The centers' researchers also help to enhance skills and knowledge of farmers and young scientists in the region. For example, during a one-day training course in Tajikistan in October 2014, 75 local farmers, seed producers, water users and researchers learnt about the principles of quality wheat seed production and how improved, stress-tolerant crop varieties could contribute to food security. What is more, farmers were given 12 tons of seed of two improved wheat varieties and one ton of seed of an improved barley variety for seed multiplication. Under the Dryland Systems program, scientists also exchange knowledge and experience with local counterparts. In September 2014, a team from ICARDA, AVRDC and the International Potato Center CIP organized a training course on scientific management of field experiments in Tashkent, Uzbekistan, for around 22 young scientists from national research institutions in Uzbekistan. The course focused on the principles and practices in designing, managing and data collection of field crop experiments. Another training course on statistical design and data analysis of field experiments, organized by ICARDA in Tashkent in December 2014, brought together 12 young scientists from Uzbekistan, Azerbaijan and Georgia. The young scientists were briefed on statistical concepts and methodologies for designing field experiments and biometrical techniques applied in agricultural research.
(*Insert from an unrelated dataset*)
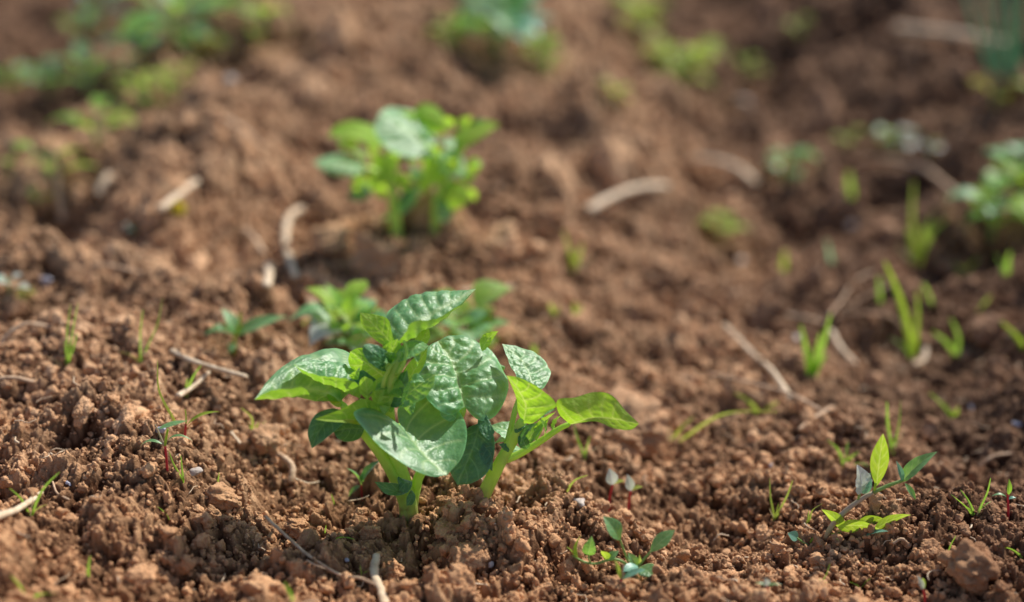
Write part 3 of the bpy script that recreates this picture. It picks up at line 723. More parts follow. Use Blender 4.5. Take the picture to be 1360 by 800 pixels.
rf = random.Random(12)
for (x, y, d, m) in [(505, 178, 1, M_POTY), (560, 165, -1, M_POTY), (548, 190, -1.5, M_POTY), (600, 195, 1, M_POTY), (470, 190, 1.5, M_POTY), (520, 230, -.5, M_POTY), (596, 228, -1, M_POT), (575, 255, -.8, M_POTY),
                     (510, 255, -.6, M_POTY), (535, 240, .8, M_POTS), (608, 265, .4, M_POTY), (582, 236, .5, M_POTY), (540, 172, 1.6, M_POTY), (488, 208, .5, M_POTY), (566, 226, .8, M_POTY), (528, 285, .2, M_POTY), (592, 290, .2, M_POTY)]:
    b = P(x, y + 10, YF + (d + 1.6) * .01); a = rf.uniform(0, 6.28); ln = rf.uniform(.022, .036)
    V, F, A = gleaf(b, b + np.array([math.cos(a), math.sin(a) * .6, rf.uniform(-.1, .6)]) * ln, (rf.uniform(-.5, .5), rf.uniform(-.3, .6), 1), ln * .34, .15, .25, n=20, ns=5, quilt=.06)
    put('leaf', V, F, m, fp, attrs=A)

for i in range(34):
    x = rf.choice([rf.uniform(470, 560), rf.uniform(560, 640)]); y = rf.uniform(160, 262)
    b = P(x, y + 6, YF + rf.uniform(-2, 2) * .01); a = rf.uniform(.1, 3.0); ln = rf.uniform(.013, .024)
    V, F, A = gleaf(b, b + np.array([math.cos(a), rf.uniform(-.5, .3), math.sin(a) * .8]) * ln, (rf.uniform(-.3, .5), .8, .5) if i % 4 else (.4, -.3, .9), ln * .33, .15, .25, n=18, ns=5, quilt=.06)
    put('leaf', V, F, M_POTY if i % 4 else M_POT, fp, attrs=A)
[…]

All this work is aimed at preparing, above all, researchers, farmers and rural populations for the anticipated consequences of climate change. But taking action in the field in one country is not enough. Regional collaboration is needed. Joint initiatives on knowledge transfer would benefit all countries. Farmers are often enthusiastic learners. With a little government support, they could become early adopters of best practices and improved technologies.